Though dinosaurs went extinct millions and millions of years ago but they still interest almost everyone of us. They ruled the earth for many years and their extinction theory is being hypothesized by many geologists and archaeologists.



As per a report by TOI, Jainarayan Vyas University, Jodhpur’s geological department of has discovered 150 million-year-old footprints of Eubrontes Gleneronsensis Theropod dinosaurs in the Thaiyat area of Jaisalmer district.



It is believed that the carnivorous dinosaurs, who are believed to have been 1-3 meters tall, belonged to the coastal environment.

“Morphologically, footprints of Eubrontes Gleneronsesis Theropod dinosaurs are large about 30 cm long, tridactyle, strong with thick toes. Based on the size of footprints the body is estimated to be 1-3m tall and 5-7m in length,” said geologist and scientist Dr Virendra Singh Parihar.


The scientists there are working to discover flying and maritime reptiles from India as the Katrol formation of Kutch basin and Baisakhi formation of Jaisalmer basin are possible sites for fossils of dinosaurs, as well as flying and marine reptiles.

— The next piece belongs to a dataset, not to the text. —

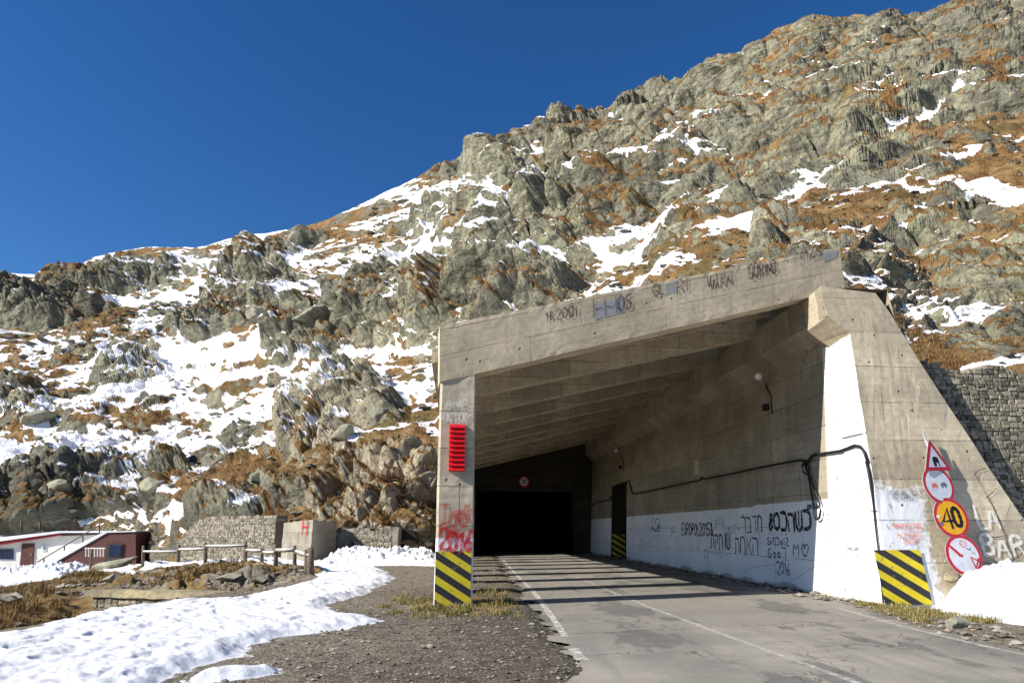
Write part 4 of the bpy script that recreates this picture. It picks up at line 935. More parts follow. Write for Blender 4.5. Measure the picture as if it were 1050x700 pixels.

Dinosaurs’ eggs, bones, and teeth were found in India earlier but it’s the first time that the footprints of Eubrontes Gleneronsensis Theropod dinosaurs have been sighted. Previously, fossils of Eubrontes Theropod dinosaurs have been found in France, Poland, Slovakia, Italy, Spain, Sweden, Australia and the USA.



This discovery can help provide reasons behind the extinction of dinosaurs. The team reportedly discovered mass mortality horizon (bone bed) containing fossils of dinosaurs, crocodiles, gastropods and fishes from Fategarh formation with magnetic spherules, said the former head of the department of geology, Professor SC Mathur, JNV University.

‘The Times of India’ reported that intensive fieldwork in the Kutch and Jaisalmer basins suggest that after the main transgression during early Jurassic Period, the sea-level changed several times.